Naperville Councilman Grant Wehrli sees the folly in what that community is doing. “I’m all for people getting sick days, but it’s not a retirement plan. When you have to pay over a million dollars a year in sick-day payouts, we can’t continue that practice.”

They sure can’t. Naperville is considering changes that would significantly reduce the maximum amount of credit from its current 90 days.

That compares to Mundelein, which pays for up to 125 unused sick days and Geneva, which pays a maximum of 60.

But why pay at all? If employees complain, all they have to do is look to the private sector to see that it’s a perk not afforded to most people.

According to a 2010 study by WorldAtWork, a global human resources association, about 80 percent of companies do not pay out unused sick time when an employee leaves or retires. 80 percent.

How can this be justified in the public sector? Griffin quoted a benefits spokesman for the Chicago chapter of the American Federation of State, County and Municipal Employees, who tried to argue that it’s “earned compensation.”

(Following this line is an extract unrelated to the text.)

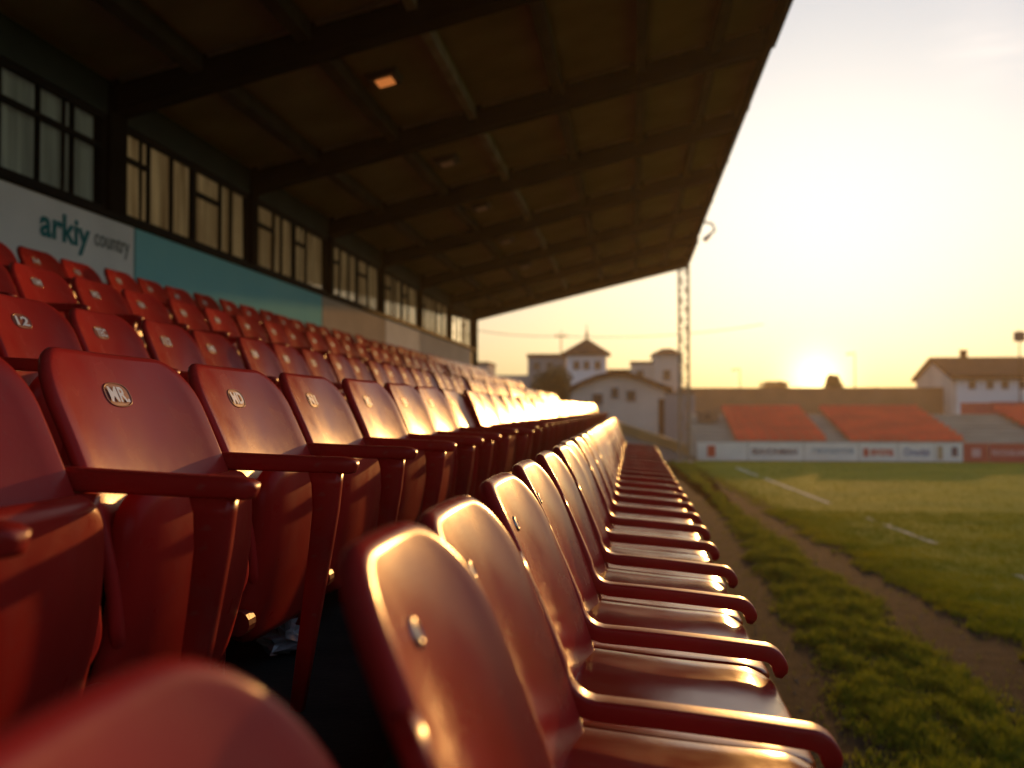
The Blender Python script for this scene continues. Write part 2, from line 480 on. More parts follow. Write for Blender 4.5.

“The taxpayer shouldn’t care where the money goes,” said Hank Scheff, director of research and benefits. “(Workers) earn the money; it’s not the taxpayer’s money. That compensation they earned is their money. It’s another dollar in the compensation package.”

It’s time to change those benefits and compensation packages moving forward. Union and elected officials who make these agreements need to understand that all the money they dole out is indeed taxpayer money. And we and taxpayers do care how it’s spent.